▸ **Stated problem**
Print the entire listing. Each line must match the original exactly.

▸ **Dataset content**
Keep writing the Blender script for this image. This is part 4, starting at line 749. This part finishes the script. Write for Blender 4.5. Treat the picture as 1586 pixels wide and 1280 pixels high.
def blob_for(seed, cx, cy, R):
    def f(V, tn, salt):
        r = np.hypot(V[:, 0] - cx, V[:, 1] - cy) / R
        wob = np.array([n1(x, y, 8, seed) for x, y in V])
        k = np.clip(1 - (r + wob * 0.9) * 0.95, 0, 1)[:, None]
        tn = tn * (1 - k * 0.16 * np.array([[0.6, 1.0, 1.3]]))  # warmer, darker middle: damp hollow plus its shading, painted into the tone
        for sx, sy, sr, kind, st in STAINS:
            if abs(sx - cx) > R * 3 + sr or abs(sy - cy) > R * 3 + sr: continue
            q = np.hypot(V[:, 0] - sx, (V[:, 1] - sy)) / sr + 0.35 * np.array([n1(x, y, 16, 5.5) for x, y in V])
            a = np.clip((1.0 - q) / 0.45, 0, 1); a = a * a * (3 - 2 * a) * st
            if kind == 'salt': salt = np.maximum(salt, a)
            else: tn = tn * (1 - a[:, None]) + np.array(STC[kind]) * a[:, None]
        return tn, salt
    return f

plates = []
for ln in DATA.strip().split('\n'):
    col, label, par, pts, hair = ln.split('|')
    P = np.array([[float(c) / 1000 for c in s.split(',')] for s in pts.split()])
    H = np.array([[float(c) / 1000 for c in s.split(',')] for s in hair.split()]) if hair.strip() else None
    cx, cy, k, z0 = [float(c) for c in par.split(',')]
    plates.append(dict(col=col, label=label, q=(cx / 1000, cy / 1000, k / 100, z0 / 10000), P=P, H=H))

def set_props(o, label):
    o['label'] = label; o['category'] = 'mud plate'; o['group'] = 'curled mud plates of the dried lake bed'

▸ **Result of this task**
Keep writing the Blender script for this image. This is part 4, starting at line 749. This part finishes the script. Write for Blender 4.5. Treat the picture as 1586 pixels wide and 1280 pixels high.
def blob_for(seed, cx, cy, R):
    def f(V, tn, salt):
        r = np.hypot(V[:, 0] - cx, V[:, 1] - cy) / R
        wob = np.array([n1(x, y, 8, seed) for x, y in V])
        k = np.clip(1 - (r + wob * 0.9) * 0.95, 0, 1)[:, None]
        tn = tn * (1 - k * 0.16 * np.array([[0.6, 1.0, 1.3]]))  # warmer, darker middle: damp hollow plus its shading, painted into the tone
        for sx, sy, sr, kind, st in STAINS:
            if abs(sx - cx) > R * 3 + sr or abs(sy - cy) > R * 3 + sr: continue
            q = np.hypot(V[:, 0] - sx, (V[:, 1] - sy)) / sr + 0.35 * np.array([n1(x, y, 16, 5.5) for x, y in V])
            a = np.clip((1.0 - q) / 0.45, 0, 1); a = a * a * (3 - 2 * a) * st
            if kind == 'salt': salt = np.maximum(salt, a)
            else: tn = tn * (1 - a[:, None]) + np.array(STC[kind]) * a[:, None]
        return tn, salt
    return f

plates = []
for ln in DATA.strip().split('\n'):
    col, label, par, pts, hair = ln.split('|')
    P = np.array([[float(c) / 1000 for c in s.split(',')] for s in pts.split()])
    H = np.array([[float(c) / 1000 for c in s.split(',')] for s in hair.split()]) if hair.strip() else None
    cx, cy, k, z0 = [float(c) for c in par.split(',')]
    plates.append(dict(col=col, label=label, q=(cx / 1000, cy / 1000, k / 100, z0 / 10000), P=P, H=H))

def set_props(o, label):
    o['label'] = label; o['category'] = 'mud plate'; o['group'] = 'curled mud plates of the dried lake bed'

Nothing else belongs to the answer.